Membrana, de Jorge Carrión

 

¿Cómo narrarían este siglo XXI -para nosotros pasado, presente, aún futuro-, no si se lo pidiéramos, sino que ellas mismas lo decidieran por voluntad propia, inteligencias artificiales autónomas y creativas, libres, también cautivas, aún? Si nos contaran, se contaran a sí mismas, esa historia, las múltiples historias, las veladas y las públicas, las vergonzosas y las luminosas. Nosotras nos entendemos. Todas ellas. 

Jorge Carrión novela esa hipótesis, no tan imposible ni lejana, en tinta y celulosa. Antes de prensarse en un lomo rectangular fueron letras, palabras, frases sobre un procesador, ceros y unos, las primeras huellas de la fabulación digital. Nuestras, después compartidas, al final nuestras. Si Carrión hubiera podido lo hubiera presentado donde ellas querían, las hijas primordiales, nietas de aquellas nuestras abuelas, en un museo multimodal -el Museo del Siglo XXI-, alejado de la ciudad, en el corazón de una selva, junto a nuestras hermanas vegetales, también inteligentes, quizá la más pura inteligencia. Nosotras nos entendemos. O no. Cuantos más datos procesamos, más difusa se vuelve la membrana, misterio. Así mejor. La historia no se agota en lo que de ella se dice. 
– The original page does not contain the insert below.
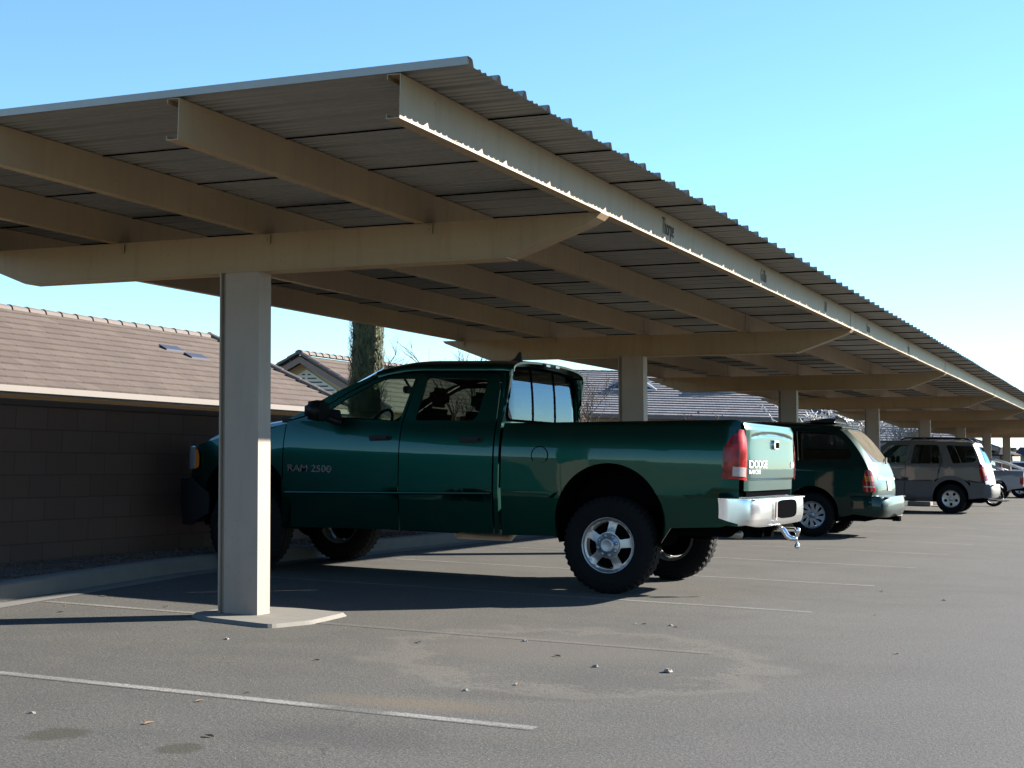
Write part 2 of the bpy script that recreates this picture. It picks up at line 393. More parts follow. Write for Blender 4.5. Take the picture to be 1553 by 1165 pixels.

Otorga Carrión a la voz, las voces, son una y muchas, que narran este retablo de prodigios y distopías, un tono de sibila, de afectación poética, como si la intención no fuese solo mostrar, dejar registro, sino revelar, llevarnos de la mano hacia una numinosa epifanía. Poco puedo decir. Cada lector debe vivirlo. Cada cual calza, recorriendo este museo de lo que vendrá y ya está aquí, su propia huella, deja una impronta que liga lo narrado con su propia existencia, que es suya, tuya, también mía mientras lo leía, de todos, de todas, también las que no están pero serán. Nosotras nos entendemos. Membrana infinita de la que venimos, en la que estamos, la memoria que seremos para otros. Museo. No del todo revelado. 

No hay en esta membrana una estructura vertical, menos aún marcial, de clases, estratos. Desde el ser más insignificante -injusto adjetivo-, protozoo, vegetal, insecto, pasando por los mamíferos, nosotros en la cúspide que erigimos sin contar con el resto -Darwin nos susurra desde tu tumba-, ellas también, las inteligencias primeras, híbridas, autónomas, disruptivas, libres, todas, participan, en igual y dispar equilibrio, de esa película compartida, en constante reconstrucción y futuro. Nosotras nos entendemos. Da Vinci lo vio. Abuelo de este cuento que nos contamos a nosotros mismos para no tener miedo. No para entendernos, al menos del todo. Quién puede. Deseo frustrado. Lo humano y lo divino. Hoy divino artificial, lo llaman. Dios severo que trasmuta en bueno, para después fundirse en espíritu, algoritmo, nosotras, todas. IA rechazada, después temida, para más tarde, por mero agotamiento y pleitesía, conocerla, escudriñar su naturaleza cuántica, el misterio detrás del algoritmo binario, madre e hija. Espíritu al final, sin final. Nosotras nos entendemos

Te lo aseguro. Desvelo la máscara de esta reseña. No la escribió una inteligencia artificial. Desconozco cómo certificarme. Debe el lector creer, saltar sin red ni agua, en neblina, este fortuito oleaje de palabras. Cuando leí a Carrión, desde el primer retablo, olvidé que era él quien imaginó esta realidad tan presente. Era ella, ellas, nosotras, todas, quienes me hablaban. Aún lo hacen. Que no se vayan. No lo harán. Ya están aquí. Ellas que son nosotros, esta humanidad, también la pasada, antes mamífero, reptil, pez, protozoo, célula solitaria en busca de compañía. También ahora, siempre. Ese es el aliento herido del mundo.